NPO南アジア遺跡探検調査会が、スリランカ政府考古局とともに8月18日から19日にかけて初踏査したスリランカ南東部ヤラ地方(自然保護区の国立公園)のジャングルに孤立するタラグルヘラ山。山頂はジャングルに覆われた丘陵上に高さ25m×長辺20m×短辺15mほどの立方体に近い巨岩がドンと据えられ、その上にまた7m立方ほどの大岩が載る奇怪な形を呈している。

下の巨岩の北裾には浅い岩窟があり、自然の岩窟の入口庇の岩角に、雨水が洞内に伝い落ちるのを防ぐための「カタ―ラン」という水切り溝が彫られ、床や岩壁に白い古代セメント(石灰岩を焼いて作る)が塗られた跡が残ることから、ここがきちんとした岩窟寺院だったことがうかがえるが、仏像などは残っていなかった。

岩窟寺院の西側を回りこんでジャングルの斜面を登ると、岩の裏側はやや傾斜が緩み、そこに岩盤を彫り込んで作った階段が施されていた。頂上に乗る大岩の下まで続く階段を上ると、北側のちょうど岩窟の真上あたりに仏塔跡があり、完全に崩壊しながらも煉瓦片の低い土盛りが残っていた。ほぼ垂直に切れ落ちる巨岩上の平坦地は6~7m四方ほどの狭さで、崖の縁の岩盤には墜落防御の柵を施したと思われる柱穴の跡が見られた。
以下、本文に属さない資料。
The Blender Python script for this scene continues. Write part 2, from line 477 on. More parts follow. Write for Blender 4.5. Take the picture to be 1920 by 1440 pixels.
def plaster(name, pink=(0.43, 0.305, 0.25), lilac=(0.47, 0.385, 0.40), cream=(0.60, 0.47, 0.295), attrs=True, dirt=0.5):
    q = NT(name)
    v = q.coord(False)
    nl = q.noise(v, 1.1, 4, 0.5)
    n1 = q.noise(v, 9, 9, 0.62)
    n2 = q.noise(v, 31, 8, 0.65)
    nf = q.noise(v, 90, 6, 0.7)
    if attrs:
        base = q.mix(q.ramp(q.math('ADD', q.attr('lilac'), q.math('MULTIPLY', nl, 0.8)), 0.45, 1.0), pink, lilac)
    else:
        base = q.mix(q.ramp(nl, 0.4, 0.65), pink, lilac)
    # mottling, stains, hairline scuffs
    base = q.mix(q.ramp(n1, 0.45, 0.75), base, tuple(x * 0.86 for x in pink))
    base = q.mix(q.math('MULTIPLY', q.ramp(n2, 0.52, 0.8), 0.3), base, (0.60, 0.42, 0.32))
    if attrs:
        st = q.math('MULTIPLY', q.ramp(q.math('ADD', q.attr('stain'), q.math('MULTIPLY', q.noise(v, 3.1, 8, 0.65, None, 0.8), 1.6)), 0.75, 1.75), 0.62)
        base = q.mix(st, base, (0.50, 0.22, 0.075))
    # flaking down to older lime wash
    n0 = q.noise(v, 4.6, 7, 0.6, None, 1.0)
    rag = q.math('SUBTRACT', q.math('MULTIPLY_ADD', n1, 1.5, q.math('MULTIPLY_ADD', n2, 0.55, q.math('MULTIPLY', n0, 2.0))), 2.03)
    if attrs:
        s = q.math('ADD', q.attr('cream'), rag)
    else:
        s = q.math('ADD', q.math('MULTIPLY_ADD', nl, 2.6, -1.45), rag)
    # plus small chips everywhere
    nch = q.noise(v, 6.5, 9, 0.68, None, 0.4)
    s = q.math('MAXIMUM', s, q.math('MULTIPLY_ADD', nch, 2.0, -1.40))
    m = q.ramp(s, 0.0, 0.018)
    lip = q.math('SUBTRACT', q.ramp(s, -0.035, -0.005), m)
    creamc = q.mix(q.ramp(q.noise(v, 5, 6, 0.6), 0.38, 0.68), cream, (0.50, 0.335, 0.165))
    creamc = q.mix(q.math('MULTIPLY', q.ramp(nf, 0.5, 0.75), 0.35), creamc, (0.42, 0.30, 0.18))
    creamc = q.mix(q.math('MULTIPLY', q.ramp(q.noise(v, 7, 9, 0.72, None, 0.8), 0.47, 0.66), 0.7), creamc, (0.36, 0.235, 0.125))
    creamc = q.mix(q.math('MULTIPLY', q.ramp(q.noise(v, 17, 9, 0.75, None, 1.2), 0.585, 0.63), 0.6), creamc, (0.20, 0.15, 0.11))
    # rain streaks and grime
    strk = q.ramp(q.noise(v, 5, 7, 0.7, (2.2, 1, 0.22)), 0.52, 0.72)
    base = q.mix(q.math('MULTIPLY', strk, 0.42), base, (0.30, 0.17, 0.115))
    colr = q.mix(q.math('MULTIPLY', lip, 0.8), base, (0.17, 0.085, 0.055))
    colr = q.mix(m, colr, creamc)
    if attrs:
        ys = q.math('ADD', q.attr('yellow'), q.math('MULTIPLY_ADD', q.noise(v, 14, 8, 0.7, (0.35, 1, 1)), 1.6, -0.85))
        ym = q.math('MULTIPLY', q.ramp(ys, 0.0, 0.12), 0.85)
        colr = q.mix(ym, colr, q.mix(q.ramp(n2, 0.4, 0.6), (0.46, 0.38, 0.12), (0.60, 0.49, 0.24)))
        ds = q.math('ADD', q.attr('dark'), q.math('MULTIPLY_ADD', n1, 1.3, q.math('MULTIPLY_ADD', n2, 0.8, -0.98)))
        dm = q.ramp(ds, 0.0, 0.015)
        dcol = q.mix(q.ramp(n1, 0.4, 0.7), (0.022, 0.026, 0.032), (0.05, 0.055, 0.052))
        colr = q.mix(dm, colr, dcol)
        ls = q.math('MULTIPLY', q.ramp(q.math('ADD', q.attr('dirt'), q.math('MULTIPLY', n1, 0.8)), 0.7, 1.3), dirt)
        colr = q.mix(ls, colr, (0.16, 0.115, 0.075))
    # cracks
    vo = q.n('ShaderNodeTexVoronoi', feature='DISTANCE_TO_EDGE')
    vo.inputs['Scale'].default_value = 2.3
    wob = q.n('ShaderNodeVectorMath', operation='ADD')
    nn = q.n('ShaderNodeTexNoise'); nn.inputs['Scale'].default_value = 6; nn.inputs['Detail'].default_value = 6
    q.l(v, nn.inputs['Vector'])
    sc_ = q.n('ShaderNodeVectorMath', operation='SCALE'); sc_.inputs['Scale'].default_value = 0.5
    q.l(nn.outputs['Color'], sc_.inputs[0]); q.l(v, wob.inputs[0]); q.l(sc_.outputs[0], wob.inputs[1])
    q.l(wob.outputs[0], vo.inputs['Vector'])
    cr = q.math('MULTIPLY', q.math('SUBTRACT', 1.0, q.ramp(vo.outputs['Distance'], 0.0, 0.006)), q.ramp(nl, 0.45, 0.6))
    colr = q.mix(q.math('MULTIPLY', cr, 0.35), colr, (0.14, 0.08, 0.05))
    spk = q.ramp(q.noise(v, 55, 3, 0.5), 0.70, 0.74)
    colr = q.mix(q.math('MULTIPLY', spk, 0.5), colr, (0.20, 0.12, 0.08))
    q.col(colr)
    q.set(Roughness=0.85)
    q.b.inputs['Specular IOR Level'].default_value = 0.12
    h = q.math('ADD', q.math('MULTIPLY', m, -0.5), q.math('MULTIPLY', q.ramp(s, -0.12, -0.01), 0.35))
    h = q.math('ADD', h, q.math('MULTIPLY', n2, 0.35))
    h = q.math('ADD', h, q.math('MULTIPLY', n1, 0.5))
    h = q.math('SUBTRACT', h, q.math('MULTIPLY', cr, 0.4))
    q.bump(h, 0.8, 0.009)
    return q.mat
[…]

仏塔跡の東側で、散乱する煉瓦片の下からは、岩の表面に掘られた刻文が見つかり、5〜6文字ほどが確認できるが、摩耗が激しく判読は不能だった。しかし文字形は初期ブラーフミー文字(古代インドの文字で東南アジアや南アジアの各言語の文字の源流となった)と判断できたため、この仏塔が紀元前3世紀から紀元1世紀ごろにはすでに造られていたことがわかつた。この無人の大密林にも、当時は村や田畑が開け、人々が寺や僧侶を支えるだけの文明が栄えていたのだ。

ところで、タラグルヘラ山を実際に踏査して、もう一つ分かったのは地図の間違いだった。現在のスリランカ政府が発行する「5万分の1地図」では、山頂は800mの等高線の中に描かれているため、標高50m以下のベースキャンプからかなりの登りを覚悟してアプローチしたのだが、水平移動の厳しさで感覚が狂ったのか、その実感がない。頂上で3つのGPSを出して測ると、いずれも240m前後を示している。そこで分かったことは、スリランカ政府が新地図を作るにあたって、英領セイロン政府の「1インチ=1マイル地図」(約6万分の1地図)から不用意なコピーをしたという事実だった。

英領時代には標高もフィートで示され、500フィートの等高線にはその数字が入っていたが、新政府はそれを換算せぬままメートル法の地図に単純コピーしていたのだ。これにはスリランカ政府考古局のスタッフも日本人も大笑いする結果となった。

ただ、たかだか標高240mといっても、ジャングルの大海に屹立する岩峰からの眺めは素晴らしかった。360度、地平線までのジャングルで、南にはごく薄い線のように海も望める。これは小生がこの45年間のスリランカ探検で見たどの景色よりも素晴らしかったということだけは言っておきたい。